Saturday, August 27, 2011

Letter Man

Dick "Dick" Cheney had a letter that he kept in a safe in his office. It was a resignation letter, kept there in case he should become incapacitated while he was in office. "I did it because I was concerned that--for a couple of reasons," Cheney told Jamie Gangel in an interview for NBC's "Dateline." "One was my own health situation. The possibility that I might have a heart attack or a stroke that would be incapacitating. And there is no mechanism for getting rid of a vice president who can't function." The most obvious reaction to this news? At what point was Dick capacitated while in office?
Then there is the history question: What Vice Presidents have left the office before their term was up? Prior to ratification of the Twenty-fifth Amendment in 1967, no provision existed for filling a vacancy in the office of Vice President. As a result, the Vice Presidency was left vacant sixteen times, sometimes for nearly four years, until the next ensuing election and inauguration: eight times due to the death of the sitting president, resulting in the Vice Presidents becoming President; seven times due to the death of the sitting Vice President; and once due to the resignation of Vice President John C. Calhoun to become a senator. You might remember when Spiro Agnew resigned just ahead of pleading no contest to tax fraud. His boss, Richard Nixon read his own letter to a national television audience just a few months later. Gerald Ford filled in for Spiro, and when Nixon took a powder, Nelson Rockefeller took Ford's spot as Vice President. What comfort can be taken for that clean succession of power is left to the reader. It was Dwight Eisenhower who gave Nixon his first taste of power back when he had his heart attack and left young Dick Nixon to run things as he encountered health issues over the course of his administration, including a heart attack.

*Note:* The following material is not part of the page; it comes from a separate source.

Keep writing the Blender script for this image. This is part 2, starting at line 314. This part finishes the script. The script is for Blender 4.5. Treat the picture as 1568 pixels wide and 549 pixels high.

Which brings us back to Dick "Dick" Cheney. Surprising as it was for us all to imagine that he had a heart at all, it was this piece of hardware that made him write his fail-safe letter. Perhaps he was unfamiliar with the Twenty-Fifth Amendment to the Constitution. In the event of a vacancy, the President nominates someone to take his place. I can only assume that the puppetmaster was unsure of his puppet's ability to nominate someone to pull his own strings. All that being said, doesn't it make you just the tiniest bit curious about what else was in that safe?